Years ago, if you were in the business of moving stuff from one place to another, you would call yourself a haulier, and your lorry would say something like "Thos. Jenkins, Hauliers, Derby". There would be a phone number, and, if you were at the cutting edge of technology, a fax. (By the way, what is the point of putting phone numbers on the side of trucks? Do people say, as they speed past, "Oh look darling, there's an Eddie Stobart - just scribble down the phone number, will you?") Now, however, the vehicle has to make a statement. So, forget being a haulier- you are in distribution, or, better, logistics. You don't want anything as obvious as your own name as the identifier of your company. You need to have a name that is preferably meaningless, and you need to combine it with a statement about what you do. So now, you may go on the road as something like "Interlock Logistics - delivering quality to the nation". Recently, of course, no activity has been considered worthy unless it contains the "solutions" tag. So, as we have seen, supermarkets now sell "meal solutions" instead of meals, hardware stores sell "DIY solutions" instead of tools, and one insurance company I noted wanted to sell me "risk solutions". It's all documented fortnightly in Private Eye, though not in the online version, I notice.
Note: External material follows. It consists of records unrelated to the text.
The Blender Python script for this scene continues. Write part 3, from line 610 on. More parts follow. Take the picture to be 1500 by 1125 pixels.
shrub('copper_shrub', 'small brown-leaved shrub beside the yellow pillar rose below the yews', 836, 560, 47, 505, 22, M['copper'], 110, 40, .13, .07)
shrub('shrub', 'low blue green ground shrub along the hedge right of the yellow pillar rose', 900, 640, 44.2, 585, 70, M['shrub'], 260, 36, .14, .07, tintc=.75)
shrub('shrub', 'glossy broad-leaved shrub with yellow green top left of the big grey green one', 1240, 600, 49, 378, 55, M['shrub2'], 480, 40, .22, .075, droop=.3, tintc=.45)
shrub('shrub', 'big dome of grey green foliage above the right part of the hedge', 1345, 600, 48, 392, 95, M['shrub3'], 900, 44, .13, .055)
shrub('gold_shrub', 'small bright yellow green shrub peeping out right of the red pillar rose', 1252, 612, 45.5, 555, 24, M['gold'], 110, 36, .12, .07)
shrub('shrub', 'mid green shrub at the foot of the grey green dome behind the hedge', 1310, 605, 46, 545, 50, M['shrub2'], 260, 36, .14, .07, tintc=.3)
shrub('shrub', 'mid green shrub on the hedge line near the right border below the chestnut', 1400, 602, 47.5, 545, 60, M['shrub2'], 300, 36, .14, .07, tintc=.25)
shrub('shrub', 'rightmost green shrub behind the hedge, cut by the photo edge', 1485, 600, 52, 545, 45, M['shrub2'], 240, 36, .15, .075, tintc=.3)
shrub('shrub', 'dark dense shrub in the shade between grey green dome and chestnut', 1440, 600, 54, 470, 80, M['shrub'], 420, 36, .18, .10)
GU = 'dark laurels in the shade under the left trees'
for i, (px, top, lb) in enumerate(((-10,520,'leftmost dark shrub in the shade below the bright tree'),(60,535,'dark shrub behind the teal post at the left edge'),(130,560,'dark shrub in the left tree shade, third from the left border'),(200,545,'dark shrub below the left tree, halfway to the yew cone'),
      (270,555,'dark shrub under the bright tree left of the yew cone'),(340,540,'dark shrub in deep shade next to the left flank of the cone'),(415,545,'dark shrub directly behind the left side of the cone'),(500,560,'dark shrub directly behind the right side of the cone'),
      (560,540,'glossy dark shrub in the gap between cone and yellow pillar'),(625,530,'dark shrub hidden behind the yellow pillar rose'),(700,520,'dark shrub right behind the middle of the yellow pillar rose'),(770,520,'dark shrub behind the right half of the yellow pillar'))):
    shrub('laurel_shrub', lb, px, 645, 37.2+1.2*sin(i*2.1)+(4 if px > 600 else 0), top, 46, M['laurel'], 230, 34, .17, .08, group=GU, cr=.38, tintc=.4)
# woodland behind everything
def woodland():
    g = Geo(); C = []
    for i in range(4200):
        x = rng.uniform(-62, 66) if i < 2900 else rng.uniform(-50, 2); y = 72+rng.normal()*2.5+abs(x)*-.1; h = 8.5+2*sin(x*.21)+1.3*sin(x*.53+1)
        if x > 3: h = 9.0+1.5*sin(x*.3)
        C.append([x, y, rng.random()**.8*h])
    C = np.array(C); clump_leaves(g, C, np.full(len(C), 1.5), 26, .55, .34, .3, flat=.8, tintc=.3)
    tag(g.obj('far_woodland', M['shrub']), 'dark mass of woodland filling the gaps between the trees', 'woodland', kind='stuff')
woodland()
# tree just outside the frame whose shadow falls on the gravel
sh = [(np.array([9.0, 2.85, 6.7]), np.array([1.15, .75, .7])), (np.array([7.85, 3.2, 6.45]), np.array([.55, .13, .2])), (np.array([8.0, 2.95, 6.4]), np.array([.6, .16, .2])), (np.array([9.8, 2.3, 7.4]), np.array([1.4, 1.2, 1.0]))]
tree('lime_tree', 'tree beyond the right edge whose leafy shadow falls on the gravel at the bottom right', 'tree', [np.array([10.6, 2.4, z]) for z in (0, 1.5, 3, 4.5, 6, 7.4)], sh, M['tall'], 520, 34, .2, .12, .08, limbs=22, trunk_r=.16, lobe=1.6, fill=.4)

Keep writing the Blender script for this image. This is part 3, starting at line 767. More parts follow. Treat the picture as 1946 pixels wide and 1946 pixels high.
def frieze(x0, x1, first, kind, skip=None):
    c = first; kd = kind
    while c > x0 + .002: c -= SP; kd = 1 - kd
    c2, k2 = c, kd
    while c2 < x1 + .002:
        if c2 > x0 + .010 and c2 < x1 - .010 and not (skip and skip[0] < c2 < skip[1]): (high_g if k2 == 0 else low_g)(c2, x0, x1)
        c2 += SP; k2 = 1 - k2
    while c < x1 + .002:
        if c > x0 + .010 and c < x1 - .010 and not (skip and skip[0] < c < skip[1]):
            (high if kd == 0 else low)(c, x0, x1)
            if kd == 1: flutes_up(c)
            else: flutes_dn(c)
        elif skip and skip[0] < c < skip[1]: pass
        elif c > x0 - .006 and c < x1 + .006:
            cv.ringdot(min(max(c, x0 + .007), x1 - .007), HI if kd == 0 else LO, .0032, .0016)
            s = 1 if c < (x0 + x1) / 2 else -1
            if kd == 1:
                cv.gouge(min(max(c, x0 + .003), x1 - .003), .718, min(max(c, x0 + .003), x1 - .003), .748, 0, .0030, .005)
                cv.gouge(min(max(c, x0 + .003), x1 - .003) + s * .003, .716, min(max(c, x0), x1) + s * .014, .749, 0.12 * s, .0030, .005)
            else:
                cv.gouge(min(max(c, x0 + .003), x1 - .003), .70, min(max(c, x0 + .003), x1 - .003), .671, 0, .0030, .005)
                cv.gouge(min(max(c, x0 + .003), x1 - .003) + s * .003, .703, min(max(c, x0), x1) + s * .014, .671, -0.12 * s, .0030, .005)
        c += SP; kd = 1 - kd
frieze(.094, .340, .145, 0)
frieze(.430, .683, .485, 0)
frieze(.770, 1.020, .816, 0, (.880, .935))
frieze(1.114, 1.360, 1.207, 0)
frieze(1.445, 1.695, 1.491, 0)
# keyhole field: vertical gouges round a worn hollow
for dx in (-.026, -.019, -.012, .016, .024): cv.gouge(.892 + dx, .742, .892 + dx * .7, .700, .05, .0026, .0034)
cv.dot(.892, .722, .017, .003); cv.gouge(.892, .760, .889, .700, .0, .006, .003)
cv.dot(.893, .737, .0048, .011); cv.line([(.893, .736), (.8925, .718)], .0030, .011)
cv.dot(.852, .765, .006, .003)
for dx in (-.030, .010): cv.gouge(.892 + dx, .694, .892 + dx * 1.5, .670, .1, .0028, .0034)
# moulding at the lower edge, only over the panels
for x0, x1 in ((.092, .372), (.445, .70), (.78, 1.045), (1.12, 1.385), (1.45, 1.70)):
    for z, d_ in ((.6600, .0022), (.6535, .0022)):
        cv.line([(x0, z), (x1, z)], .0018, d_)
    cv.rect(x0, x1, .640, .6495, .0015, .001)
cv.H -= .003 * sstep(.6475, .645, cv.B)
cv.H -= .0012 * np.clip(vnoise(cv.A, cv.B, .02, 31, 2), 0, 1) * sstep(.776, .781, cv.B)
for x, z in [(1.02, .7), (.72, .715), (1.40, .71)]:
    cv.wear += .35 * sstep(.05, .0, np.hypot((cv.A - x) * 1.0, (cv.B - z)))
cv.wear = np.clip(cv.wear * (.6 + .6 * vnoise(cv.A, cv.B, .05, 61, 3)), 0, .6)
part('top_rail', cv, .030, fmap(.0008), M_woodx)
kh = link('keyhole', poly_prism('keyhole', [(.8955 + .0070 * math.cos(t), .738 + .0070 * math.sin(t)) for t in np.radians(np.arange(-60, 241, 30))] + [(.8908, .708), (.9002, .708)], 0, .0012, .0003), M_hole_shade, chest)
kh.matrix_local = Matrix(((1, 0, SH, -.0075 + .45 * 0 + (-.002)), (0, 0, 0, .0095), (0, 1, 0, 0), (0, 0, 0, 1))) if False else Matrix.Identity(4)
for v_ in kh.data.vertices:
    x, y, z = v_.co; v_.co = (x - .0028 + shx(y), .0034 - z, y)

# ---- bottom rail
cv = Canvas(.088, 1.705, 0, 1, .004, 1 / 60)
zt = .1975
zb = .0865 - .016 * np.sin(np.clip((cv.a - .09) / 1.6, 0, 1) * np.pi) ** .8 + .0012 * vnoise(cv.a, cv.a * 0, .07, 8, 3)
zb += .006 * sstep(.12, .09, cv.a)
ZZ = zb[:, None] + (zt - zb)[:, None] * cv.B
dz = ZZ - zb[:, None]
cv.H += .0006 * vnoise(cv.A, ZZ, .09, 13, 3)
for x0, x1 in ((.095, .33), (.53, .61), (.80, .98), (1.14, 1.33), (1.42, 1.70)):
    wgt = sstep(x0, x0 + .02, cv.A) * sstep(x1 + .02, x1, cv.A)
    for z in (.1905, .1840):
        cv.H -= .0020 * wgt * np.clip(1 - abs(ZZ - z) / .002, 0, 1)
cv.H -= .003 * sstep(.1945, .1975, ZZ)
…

This raises the stakes, of course, as haulage now has to become "logistics solutions", and the mission statement becomes ever more complex as companies struggle to present themselves as distinctive. Thus, a firm that might have got by with "Perkins: Refrigerated Distribution" a few years ago now has to have "Ice-spire: Delivering Coldchain Logistics Solutions to the Frozen Food Industry Community" or some such abomination.
There are some compensations to this thin reading diet on the road, though. I forgave one catering company its incorrect use of the apostrophe in "Caterer's" for its notice on the back of the van "No cakes are left in the van overnight". My favourite, though, is the firm of electricians I often spot on the way to work. Their logo is unmistakeable - a silhouette of a head with an aquiline nose, with a deerstalker and pipe. The name of the company? "Mr Ohms".

3 comments:

Anonymous said...

Mr Ohms is located right around the corner from us - I saw him only last week. No deerstalker though. We used to sell Eddie Stobart models in our shop, but sadly not his French counterpart, Norbert Dentressangle.
I find graffiti sticks in my head, scattered over various gantries. My favourites are 'Flux of the Pink Indians' and 'The Pies, The Pies'.

Rob said...

...which means you must be in Southport. Stobart had quite a vogue didn't it? I think I probably know the point of The Pies The Pies (modelled on The Horror, The Horror, perhaps?) but the Pink Indians remain a mystery to me.

'er indoors said...

Norbert is far superior to that upstart Eddie, in my opinion.